Among the works that appear in Threat Zone include an untitled sculptural installation by Emily Jacir and Anton Sinkewich.

The makeover was such a success that, last fall, Sanchez and Glassford sold the building to Southtown Realtor Julie Hooper and began to look for a space large enough to accommodate the gallery, an apartment, and Glassford’s growing business. The building they bought, a former wholesale paper distribution warehouse at the corner of LaChappelle and Ellis Bean, is a mid-century industrial structure whose clean, massive aesthetic compliments TPS even better than the turn-of-the-century Flores Street building. The ribs of the poured concrete ceiling are textured with thick grooves, and large skylights (there are the triangles!) made of frosted glass embedded with chicken wire illuminate the rooms.

Late last week, curator Basim Magdy surveyed the space where Threat Zone would shortly be installed. The floor was 80 percent stained, but Sanchez was unhappy with the finish; it wasn’t smooth enough, she said, and might distract from the art. Partitions and screening walls for Threat Zone’s multiple videos had yet to be built, but Magdy was serene. “Most of it is already decided,” he said, calmly. “The main thing about this show, the space, is that `except for the videos` it’s going to be dark, which also works with the theme of the show.”

“Witchcraft,” a video by Gülsün Karamustafa.

That theme, says Magdy, evolved from his artistic preoccupations, which include the way in which media defines and distorts concepts. “I have certain beliefs, political beliefs, but if I’m bombarded with media that tells me otherwise for like a month, they start changing,” he says. “And I know that I have those certain beliefs, and I know that now I’m believing something different, but it’s very difficult to escape that.” The concept of “threat” is a perfect example, he says. “We just use the word a lot but there’s nothing that tells you what it is ... My idea is to create a loose-ended vision of threats that are either too personal to be seen as threats or they’re not talked about in the media, because recently a threat is basically seen by the media as just terror.”

Threat Zone includes works by seven international artists, including Magdy: four videos, one sound installation, a mixed-media sculpture, a painting, and a guerrilla art project in which stickers designed by Belgium-based Frances Goodman are posted in restrooms advising, “Do not wear open-toed shoes in a public toilet,” “Always remove the first piece of toilet paper,” and other mysophobic warnings.

Anton Sinkewich and Emily Jacir, a 2004 Whitney Biennial alum and native of Bethlehem, Palestine, create palpable tension with a stack of books by Palestinian authors or about Palestine wedged in an open doorway just above head level.
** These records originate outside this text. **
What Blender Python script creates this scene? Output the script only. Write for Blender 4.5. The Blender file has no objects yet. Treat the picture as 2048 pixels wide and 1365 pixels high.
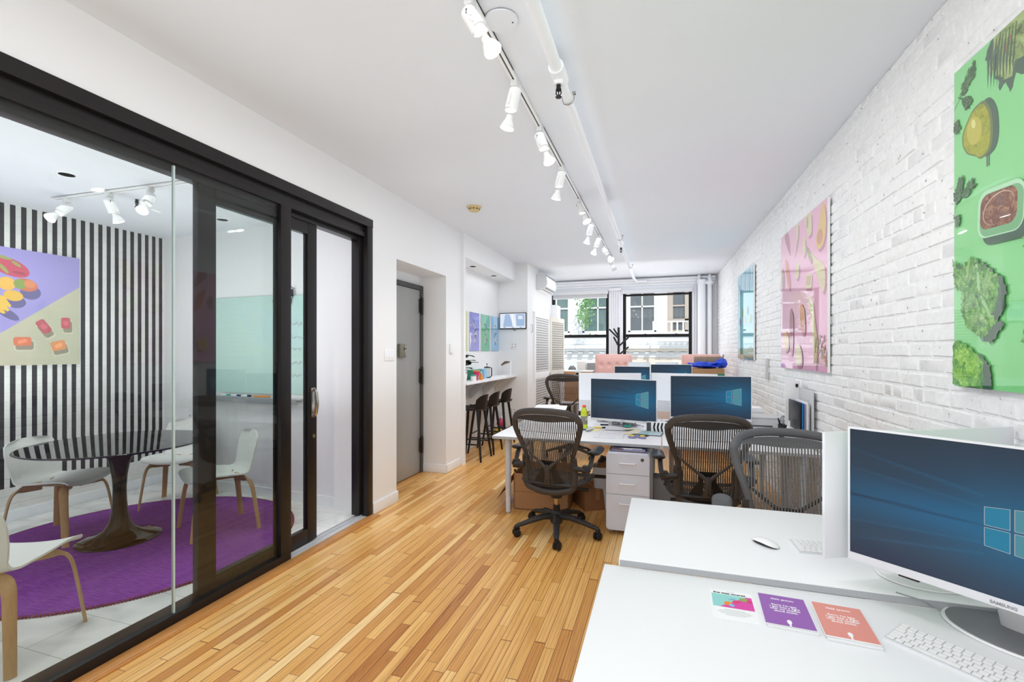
import bpy, bmesh, math, random
from mathutils import Vector, Matrix, noise as mnoise
random.seed(7)
PI = math.pi
scene = bpy.context.scene
COL = scene.collection

# ------------------------------------------------------------------ materials
def lin(c):
    return tuple(((v/255)/12.92 if v/255 <= .04045 else ((v/255+.055)/1.055)**2.4) for v in c) + (1.0,)

MATS = {}
def mat(name, rgb, rough=.5, metal=0.0, var=.05, scale=9.0, bump=0.0, coat=0.0, emit=0.0, spec=.5, bscale=None, stretch=None, rgb2=None, ior=None):
    """principled material whose colour and relief drift a little with procedural noise"""
    if name in MATS: return MATS[name]
    m = bpy.data.materials.new(name); m.use_nodes = True
    nt = m.node_tree; N = nt.nodes; L = nt.links
    b = N['Principled BSDF']
    tc = N.new('ShaderNodeTexCoord'); no = N.new('ShaderNodeTexNoise')
    no.inputs['Scale'].default_value = scale; no.inputs['Detail'].default_value = 3
    src = tc.outputs['Object']
    if stretch:
        mp = N.new('ShaderNodeMapping'); mp.inputs['Scale'].default_value = stretch
        L.new(src, mp.inputs['Vector']); src = mp.outputs['Vector']
    L.new(src, no.inputs['Vector'])
    mx = N.new('ShaderNodeMix'); mx.data_type = 'RGBA'
    c = lin(rgb)
    if rgb2: c1, c2 = c, lin(rgb2)
    else:
        c1 = tuple(max(0, v*(1-var*1.6)) for v in c[:3]) + (1,); c2 = tuple(min(1, v*(1+var)) for v in c[:3]) + (1,)
    mx.inputs['A'].default_value = c1; mx.inputs['B'].default_value = c2
    L.new(no.outputs['Fac'], mx.inputs['Factor'])
    L.new(mx.outputs['Result'], b.inputs['Base Color'])
    b.inputs['Roughness'].default_value = rough; b.inputs['Metallic'].default_value = metal
    b.inputs['Specular IOR Level'].default_value = spec
    if ior: b.inputs['IOR'].default_value = ior
    if coat: b.inputs['Coat Weight'].default_value = coat; b.inputs['Coat Roughness'].default_value = .015; b.inputs['Coat IOR'].default_value = 2.0
    if emit:
        L.new(mx.outputs['Result'], b.inputs['Emission Color']); b.inputs['Emission Strength'].default_value = emit
    if bump:
        n2 = N.new('ShaderNodeTexNoise'); n2.inputs['Scale'].default_value = bscale or scale*4; n2.inputs['Detail'].default_value = 4
        L.new(src, n2.inputs['Vector'])
        bp = N.new('ShaderNodeBump'); bp.inputs['Strength'].default_value = bump; bp.inputs['Distance'].default_value = .01
        L.new(n2.outputs['Fac'], bp.inputs['Height']); L.new(bp.outputs['Normal'], b.inputs['Normal'])
    MATS[name] = m
    return m

def glass_mat(name, tint, refl=1.0, rough=0.0, ior=1.5):
    """clear architectural glass: tinted pass-through plus fresnel mirror"""
    if name in MATS: return MATS[name]
    m = bpy.data.materials.new(name); m.use_nodes = True
    nt = m.node_tree; N = nt.nodes; L = nt.links; N.clear()
    out = N.new('ShaderNodeOutputMaterial'); mix = N.new('ShaderNodeMixShader')
    tr = N.new('ShaderNodeBsdfTransparent'); gl = N.new('ShaderNodeBsdfGlossy'); fr = N.new('ShaderNodeFresnel')
    no = N.new('ShaderNodeTexNoise'); no.inputs['Scale'].default_value = 1.5
    cr = N.new('ShaderNodeMix'); cr.data_type = 'RGBA'
    cr.inputs['A'].default_value = tuple(v*.985 for v in tint)+(1,); cr.inputs['B'].default_value = tuple(tint)+(1,)
    L.new(no.outputs['Fac'], cr.inputs['Factor']); L.new(cr.outputs['Result'], tr.inputs['Color'])
    ge = N.new('ShaderNodeNewGeometry'); io = N.new('ShaderNodeMix'); io.inputs['A'].default_value = ior; io.inputs['B'].default_value = 1/ior
    L.new(ge.outputs['Backfacing'], io.inputs['Factor']); L.new(io.outputs['Result'], fr.inputs['IOR']); gl.inputs['Roughness'].default_value = rough
    gl.inputs['Color'].default_value = (refl, refl, refl, 1)
    L.new(fr.outputs['Fac'], mix.inputs['Fac']); L.new(tr.outputs['BSDF'], mix.inputs[1]); L.new(gl.outputs['BSDF'], mix.inputs[2])
    L.new(mix.outputs['Shader'], out.inputs['Surface'])
    MATS[name] = m
    return m

def emis(name, rgb, strength):
    m = mat(name, rgb, .5, var=.0, emit=strength)
    b = m.node_tree.nodes['Principled BSDF']
    for l in list(b.inputs['Base Color'].links): m.node_tree.links.remove(l)
    b.inputs['Base Color'].default_value = (.012, .012, .014, 1)
    return m

def math_node(nt, op, a, b=None, c=None):
    n = nt.nodes.new('ShaderNodeMath'); n.operation = op
    for i, v in enumerate((a, b, c)):
        if v is None: continue
        if isinstance(v, (int, float)): n.inputs[i].default_value = v
        else: nt.links.new(v, n.inputs[i])
    return n.outputs[0]

def ramp(nt, fac, stops):
    r = nt.nodes.new('ShaderNodeValToRGB')
    while len(r.color_ramp.elements) < len(stops): r.color_ramp.elements.new(.5)
    for e, (p, c) in zip(r.color_ramp.elements, stops):
        e.position = p; e.color = lin(c)
    nt.links.new(fac, r.inputs['Fac'])
    return r.outputs['Color']

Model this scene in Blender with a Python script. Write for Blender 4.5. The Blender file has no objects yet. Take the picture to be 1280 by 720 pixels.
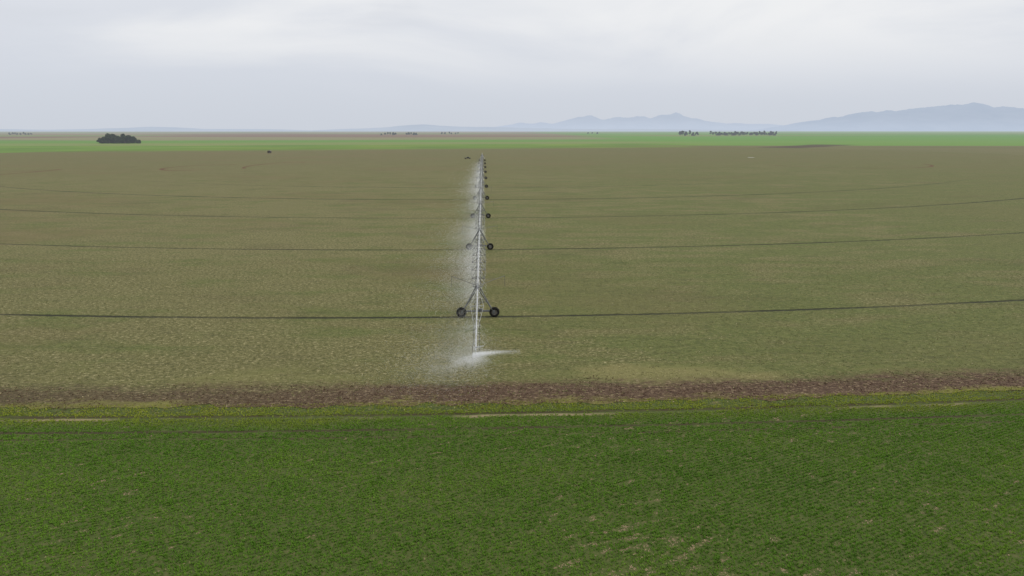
import bpy, bmesh, math, random
import numpy as np
from mathutils import Vector, Matrix, noise as mnoise
random.seed(4); rng=np.random.default_rng(7)
scene=bpy.context.scene; col=scene.collection
scene.view_settings.view_transform='Standard'; scene.view_settings.look='None'
scene.view_settings.exposure=0; scene.view_settings.gamma=1
rad=math.radians
H=23.0; PITCH=13.0; F=853.0
PV=(-25.0,582.8)
UX,UY=0.0414,-0.99914      # arm direction, pivot -> outer end

# ------------------------------------------------------------- node helper
class NB:
    def __init__(s,nt):
        s.nt=nt; s.N=nt.nodes; s.L=nt.links
    def node(s,t,**k):
        n=s.N.new(t)
        for a,b in k.items(): setattr(n,a,b)
        return n
    def put(s,sock,v):
        if isinstance(v,bpy.types.NodeSocket): s.L.new(v,sock)
        elif isinstance(v,(tuple,list)):
            if len(v)==3 and len(sock.default_value)==4: v=(*v,1)
            sock.default_value=v
        else: sock.default_value=v
    def m(s,op,a,b=None,c=None,clamp=False):
        n=s.node('ShaderNodeMath',operation=op,use_clamp=clamp)
        s.put(n.inputs[0],a)
        if b is not None: s.put(n.inputs[1],b)
        if c is not None: s.put(n.inputs[2],c)
        return n.outputs[0]
    def step(s,v,a,b):
        n=s.node('ShaderNodeMapRange',interpolation_type='SMOOTHSTEP')
        s.put(n.inputs[0],v); s.put(n.inputs[1],a); s.put(n.inputs[2],b)
        n.inputs[3].default_value=0; n.inputs[4].default_value=1
        return n.outputs[0]
    def inv(s,v): return s.m('SUBTRACT',1,v)
    def mul(s,*a):
        r=a[0]
        for q in a[1:]: r=s.m('MULTIPLY',r,q)
        return r
    def mix(s,f,a,b,bt='MIX'):
        n=s.node('ShaderNodeMix',data_type='RGBA',blend_type=bt)
        s.put(n.inputs[0],f); s.put(n.inputs[6],a); s.put(n.inputs[7],b)
        return n.outputs[2]
    def noise(s,vec,scale,detail=2,rough=.5,sc=(1,1,1),rot=0,dist=0):
        mp=s.node('ShaderNodeMapping'); s.L.new(vec,mp.inputs[0])
        mp.inputs['Scale'].default_value=sc; mp.inputs['Rotation'].default_value=(0,0,rot)
        n=s.node('ShaderNodeTexNoise'); s.L.new(mp.outputs[0],n.inputs['Vector'])
        n.inputs['Scale'].default_value=scale; n.inputs['Detail'].default_value=detail
        n.inputs['Roughness'].default_value=rough; n.inputs['Distortion'].default_value=dist
        return n.outputs[0]
    def ramp(s,f,stops):
        n=s.node('ShaderNodeValToRGB'); s.put(n.inputs[0],f)
        e=n.color_ramp.elements
        while len(e)<len(stops): e.new(.5)
        for i,(p,c) in enumerate(stops):
            e[i].position=p; e[i].color=(*c,1)
        return n.outputs[0]
    def pos(s):
        return s.node('ShaderNodeNewGeometry').outputs['Position']
    def sep(s,v):
        n=s.node('ShaderNodeSeparateXYZ'); s.L.new(v,n.inputs[0]); return n.outputs
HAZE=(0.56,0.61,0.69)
def newmat(name):
    m=bpy.data.materials.new(name); m.use_nodes=True; m.node_tree.nodes.clear()
    return m,NB(m.node_tree)
def finish(b,color,rough=.9,bump=None,bstr=.5,bdist=.1,haze=None,metal=0,spec=.2,emis=None):
    p=b.node('ShaderNodeBsdfPrincipled')
    b.put(p.inputs['Base Color'],color); b.put(p.inputs['Roughness'],rough)
    p.inputs['Metallic'].default_value=metal; p.inputs['Specular IOR Level'].default_value=spec
    if bump is not None:
        bn=b.node('ShaderNodeBump'); bn.inputs['Strength'].default_value=bstr
        bn.inputs['Distance'].default_value=bdist; b.put(bn.inputs['Height'],bump)
        b.L.new(bn.outputs[0],p.inputs['Normal'])
    out=b.node('ShaderNodeOutputMaterial'); sh=p.outputs[0]
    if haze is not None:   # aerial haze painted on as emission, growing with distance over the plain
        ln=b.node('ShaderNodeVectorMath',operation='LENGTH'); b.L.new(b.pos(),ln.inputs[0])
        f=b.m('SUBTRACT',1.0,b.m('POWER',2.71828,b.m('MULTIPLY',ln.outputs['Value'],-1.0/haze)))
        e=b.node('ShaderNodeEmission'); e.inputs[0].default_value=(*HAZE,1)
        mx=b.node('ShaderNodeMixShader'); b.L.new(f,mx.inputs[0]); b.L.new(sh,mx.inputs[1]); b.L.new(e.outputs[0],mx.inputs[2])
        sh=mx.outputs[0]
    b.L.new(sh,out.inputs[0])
def simple(name,c,rough=.6,metal=0,var=.15,scale=4,haze=None):
    m,b=newmat(name); n=b.noise(b.pos(),scale,3)
    lo=tuple(x*(1-var) for x in c); hi=tuple(min(1,x*(1+var)) for x in c)
    finish(b,b.mix(n,lo,hi),rough,metal=metal,haze=haze); return m

# ------------------------------------------------------------- mesh helpers
def link(o,parent=None):
    col.objects.link(o)
    if parent: o.parent=parent
    return o
def mesh_np(name,V,Fc,mat,smooth=False):
    me=bpy.data.meshes.new(name); V=np.asarray(V,dtype=np.float32); Fc=np.asarray(Fc,dtype=np.int32)
    k=Fc.shape[1]; me.vertices.add(len(V)); me.vertices.foreach_set('co',V.ravel())
    me.loops.add(Fc.size); me.loops.foreach_set('vertex_index',Fc.ravel())
    me.polygons.add(len(Fc)); me.polygons.foreach_set('loop_start',np.arange(0,Fc.size,k,dtype=np.int32))
    me.update(calc_edges=True)
    me.materials.append(mat)
    if smooth: me.polygons.foreach_set('use_smooth',np.ones(len(Fc),dtype=bool))
    return me
class MB:
    def __init__(s): s.bm=bmesh.new()
    def tube(s,a,b,r0,r1=None,n=6,mi=0):
        if r1 is None: r1=r0
        a=Vector(a); b=Vector(b); d=(b-a).normalized()
        t=Vector((0,0,1)) if abs(d.z)<.9 else Vector((1,0,0))
        u=d.cross(t).normalized(); v=d.cross(u)
        A=[];B=[]
        for i in range(n):
            an=2*math.pi*i/n; w=u*math.cos(an)+v*math.sin(an)
            A.append(s.bm.verts.new(a+w*r0)); B.append(s.bm.verts.new(b+w*r1))
        fs=[s.bm.faces.new((A[i],A[(i+1)%n],B[(i+1)%n],B[i])) for i in range(n)]
        fs.append(s.bm.faces.new(A[::-1])); fs.append(s.bm.faces.new(B))
        for f in fs: f.material_index=mi; f.smooth=n>6
    def box(s,c,d,mi=0,bev=.0):
        r=bmesh.ops.create_cube(s.bm,size=1); vs=r['verts']
        for v in vs: v.co=Vector((c[0]+v.co.x*d[0],c[1]+v.co.y*d[1],c[2]+v.co.z*d[2]))
        fs={f for v in vs for f in v.link_faces}
        for f in fs: f.material_index=mi
        if bev:
            es={e for v in vs for e in v.link_edges}
            bmesh.ops.bevel(s.bm,geom=list(es),offset=bev,segments=1,affect='EDGES')
    def prism(s,prof,y0,y1,mi=0):   # profile in (x,z), extruded over y
        A=[s.bm.verts.new((x,y0,z)) for x,z in prof]; B=[s.bm.verts.new((x,y1,z)) for x,z in prof]
        n=len(prof); fs=[s.bm.faces.new((A[i],A[(i+1)%n],B[(i+1)%n],B[i])) for i in range(n)]
        fs+=[s.bm.faces.new(A[::-1]),s.bm.faces.new(B)]
        for f in fs: f.material_index=mi
    def lathe_x(s,prof,n=28,mi=0):  # profile (x, radius) round local x axis, closed loop
        rings=[]
        for x,r in prof:
            rings.append([s.bm.verts.new((x,r*math.cos(2*math.pi*i/n),r*math.sin(2*math.pi*i/n))) for i in range(n)])
        k=len(rings)
        for j in range(k):
            A=rings[j];B=rings[(j+1)%k]
            for i in range(n):
                f=s.bm.faces.new((A[i],A[(i+1)%n],B[(i+1)%n],B[i])); f.material_index=mi; f.smooth=True
    def done(s,name,mats):
        me=bpy.data.meshes.new(name)
        bmesh.ops.recalc_face_normals(s.bm,faces=s.bm.faces[:])
        s.bm.to_mesh(me); s.bm.free()
        for m in mats: me.materials.append(m)
        return me
def top(o,label,cat,group=None):
    o['label']=label; o['category']=cat
    if group: o['group']=group
def structure(o): o['kind']='structure'
def stuff(o): o['kind']='stuff'

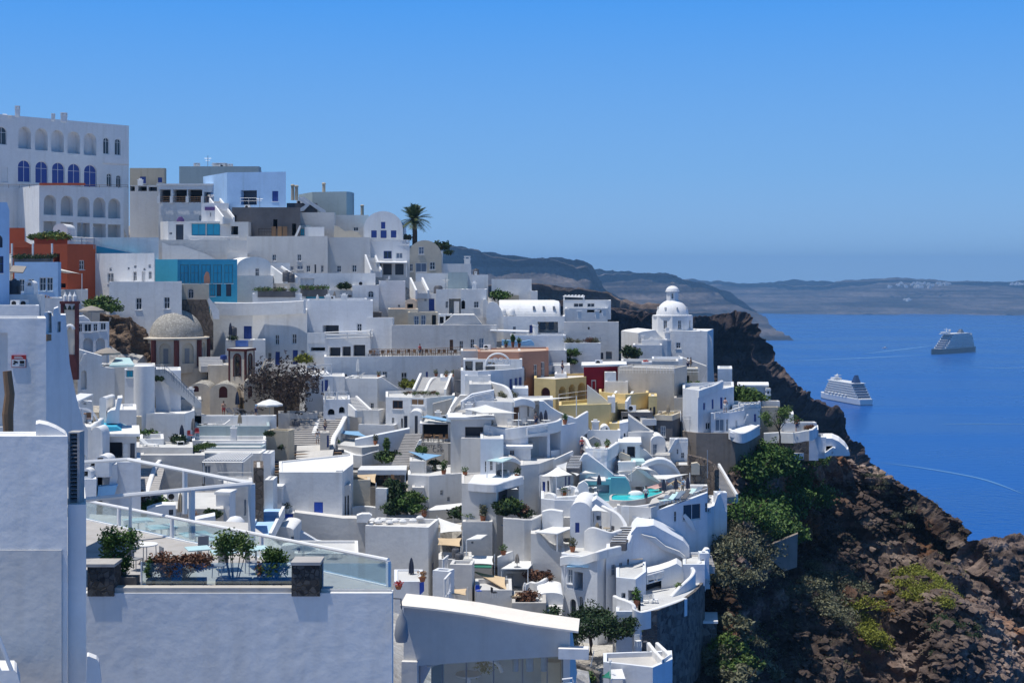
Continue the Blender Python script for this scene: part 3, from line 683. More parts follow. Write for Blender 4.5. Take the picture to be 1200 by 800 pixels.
def setup():
 w=bpy.data.worlds.new('World');scene.world=w;w.use_nodes=True;nt=w.node_tree;N,L=nt.nodes.new,nt.links.new
 bg=nt.nodes['Background'];sky=N('ShaderNodeTexSky');sky.sky_type='NISHITA';sky.sun_disc=False;sky.sun_elevation=math.radians(SUN_EL);sky.sun_rotation=math.radians(SUN_AZ)
 sky.altitude=200;sky.air_density=1.0;sky.dust_density=.35;sky.ozone_density=3.0
 tc=N('ShaderNodeTexCoord');sp=N('ShaderNodeSeparateXYZ');L(tc.outputs['Generated'],sp.inputs[0]);cr=N('ShaderNodeValToRGB');e=cr.color_ramp.elements
 e[0].position=0;e[0].color=(3.1,5.1,7.7,1);e[1].position=.20;e[1].color=(.62,3.1,8.4,1);q=e.new(.07);q.color=(1.95,4.3,7.9,1);q=e.new(.5);q.color=(.5,2.1,6.2,1)
 L(sp.outputs['Z'],cr.inputs[0]);mr=N('ShaderNodeMapRange');mr.interpolation_type='SMOOTHSTEP';mr.inputs[1].default_value=.18;mr.inputs[2].default_value=.5;L(sp.outputs['Z'],mr.inputs[0])
 mx=N('ShaderNodeMix');mx.data_type='RGBA';L(mr.outputs[0],mx.inputs[0]);L(cr.outputs[0],mx.inputs[6]);hs=N('ShaderNodeHueSaturation');hs.inputs['Saturation'].default_value=1.3;hs.inputs['Value'].default_value=.8;L(sky.outputs[0],hs.inputs['Color']);L(hs.outputs[0],mx.inputs[7]);L(mx.outputs[2],bg.inputs['Color']);bg.inputs['Strength'].default_value=.095
 sd=bpy.data.lights.new('sun','SUN');sd.energy=4.3;sd.angle=math.radians(.5);sd.color=(1,.96,.89);so=bpy.data.objects.new('sun',sd);COL.objects.link(so)
 el,az=math.radians(SUN_EL),math.radians(SUN_AZ);d=Vector((math.sin(az)*math.cos(el),math.cos(az)*math.cos(el),math.sin(el)));so.rotation_euler=d.to_track_quat('Z','Y').to_euler();so.location=(-100,0,600)
 cam=bpy.data.cameras.new('camera');co=bpy.data.objects.new('camera',cam);COL.objects.link(co);co.location=(0,0,EYE);co.rotation_euler=(math.pi/2,0,0)
 cam.sensor_width=36;cam.lens=F*36/1200;cam.shift_y=-(400-HY)/1200;cam.clip_start=.5;cam.clip_end=120000;scene.camera=co
 v=scene.view_settings;v.view_transform='Standard';v.look='None';v.exposure=0.17;v.gamma=1
 c=scene.cycles;c.use_denoising=True;c.max_bounces=7;c.diffuse_bounces=4;c.transparent_max_bounces=12;c.volume_bounces=0;c.use_adaptive_sampling=True;c.sample_clamp_indirect=8
 try:c.denoiser='OPENIMAGEDENOISE';c.denoising_prefilter='ACCURATE'
 except Exception:pass
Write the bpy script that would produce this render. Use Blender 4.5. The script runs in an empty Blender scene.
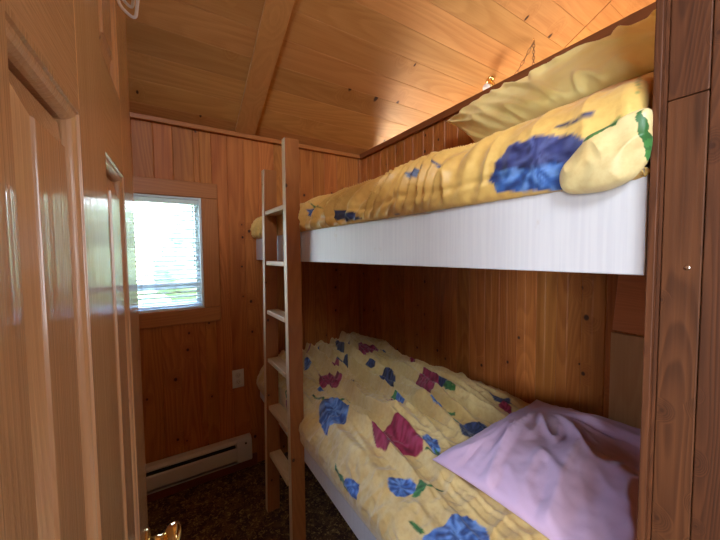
import bpy, math, random
from mathutils import Vector, noise
C = bpy.context.scene.collection
R = math.radians
random.seed(7)

# ------------------------------------------------------------------ helpers
class MB:
    def __init__(s): s.v = []; s.f = []; s.smooth = []
    def add(s, vs, fs, smooth=False):
        n = len(s.v); s.v += [tuple(v) for v in vs]
        s.f += [tuple(i + n for i in f) for f in fs]; s.smooth += [smooth] * len(fs); return s
    def box(s, a, b):
        (x0, y0, z0), (x1, y1, z1) = a, b
        return s.add([(x0,y0,z0),(x1,y0,z0),(x1,y1,z0),(x0,y1,z0),(x0,y0,z1),(x1,y0,z1),(x1,y1,z1),(x0,y1,z1)],
                     [(0,3,2,1),(4,5,6,7),(0,1,5,4),(1,2,6,5),(2,3,7,6),(3,0,4,7)])
    def hexa(s, p):      # 8 corner points, order as box
        return s.add(p, [(0,3,2,1),(4,5,6,7),(0,1,5,4),(1,2,6,5),(2,3,7,6),(3,0,4,7)])
    def loft(s, rings, smooth=True, closed=True, caps=True):
        n = len(rings[0]); vs = [v for r in rings for v in r]; fs = []
        for i in range(len(rings) - 1):
            for j in range(n if closed else n - 1):
                k = (j + 1) % n
                fs.append((i*n+j, i*n+k, (i+1)*n+k, (i+1)*n+j))
        base = len(s.v)
        s.add(vs, fs, smooth)
        if caps:
            s.f.append(tuple(base + j for j in reversed(range(n)))); s.smooth.append(False)
            m = (len(rings) - 1) * n
            s.f.append(tuple(base + m + j for j in range(n))); s.smooth.append(False)
        return s
    def tube(s, pts, r, n=10, caps=True):
        pts = [Vector(p) for p in pts]; rings = []; up = None
        for i, p in enumerate(pts):
            d = (pts[min(i+1, len(pts)-1)] - pts[max(i-1, 0)]).normalized()
            if up is None:
                up = Vector((0,0,1)) if abs(d.z) < .9 else Vector((1,0,0))
            a = d.cross(up).normalized(); up = a.cross(d).normalized()
            rr = r[i] if isinstance(r, (list, tuple)) else r
            rings.append([p + (a*math.cos(t) + up*math.sin(t))*rr for t in [2*math.pi*j/n for j in range(n)]])
        return s.loft(rings, True, True, caps)
    def lathe(s, prof, o, axis, n=32):      # prof: (distance along axis, radius)
        o = Vector(o); axis = Vector(axis).normalized()
        a = axis.orthogonal().normalized(); b = axis.cross(a)
        rings = [[o + axis*h + (a*math.cos(t)+b*math.sin(t))*max(r, 1e-4) for t in [2*math.pi*j/n for j in range(n)]] for h, r in prof]
        return s.loft(rings, True, True, True)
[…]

A shift in the foundation, a tremor, or a stiff knock could bring them tumbling down at any moment.

“Killing Teddy,” a video by Ed Young.

Magdy and South African artist Ed Young take childhood fairy tales and talismans back to their dark, pre-Hans Christian Andersen days, Magdy with a graphic painting that declares “Mary Had a Little Lamb but then She Felt Hungry” above a butchered sheep’s head, Young with “Killing Teddy,” a video litany of bear-icide.

Magdy, who is Egyptian, says he has not been treated differently in the U.S. since 9-11; he doesn’t feel he is ever perceived as a threat. “Customs is the same,” he says, “except maybe I’m always asked to open my bag.” As an artist, he is not interested in geographic affiliation as much as conceptual affiliation, and does not participate in shows that are organized around identity. With Threat Zone, he says, he was looking for works that tackle his theme from oblique and disparate angles, but whose intersections might provoke debate or dialogue.

Threat Zone

Opening reception:
7pm Fri, Nov 18
Free

Triangle Project Space
416 E. LaChapelle
222-1861

The aspiration harkens back to TPS’ outstanding 2004 show, OIL `see “Pump up the volume,” December 2-8, 2004`, which brought together six artists to explore the dominance of more than one kind of fuel. Sanchez says Magdy’s approach, which is less about readily apparent cohesion and more about an internal artistic vision, is the reason she is asking artists to curate several of TPS’ upcoming shows. “Sometimes I feel like artists, when they curate shows, they can take more risks,” says Sanchez, an artist herself, whose sound installation can currently be seen at Artpace in Spanglish. “I like the fact that artists have another viewpoint that you don’t always see in galleries.”

As a gallery director, Sanchez is interested in exploring different ways of conceiving art shows. TPS’ spring show, Super Natural, is curated by English artist and gallery operator Tom Humphreys who, she says, approaches the work as both a curator and a peer. The July CAM show, Luz Negra, is being organized by curator and collector Patrick Charpenell.

Despite the different curatorial viewpoints that will shape TPS’ first year in its new space, two threads will tie the shows together: The globe will be well represented, from Turkey to Germany to Mexico to Japan, and so will media, including folk art and craft, sculpture, photography, and sound. Which makes Threat Zone the debut for an exciting year of art in a hot new space. The triangle is squared, but never square.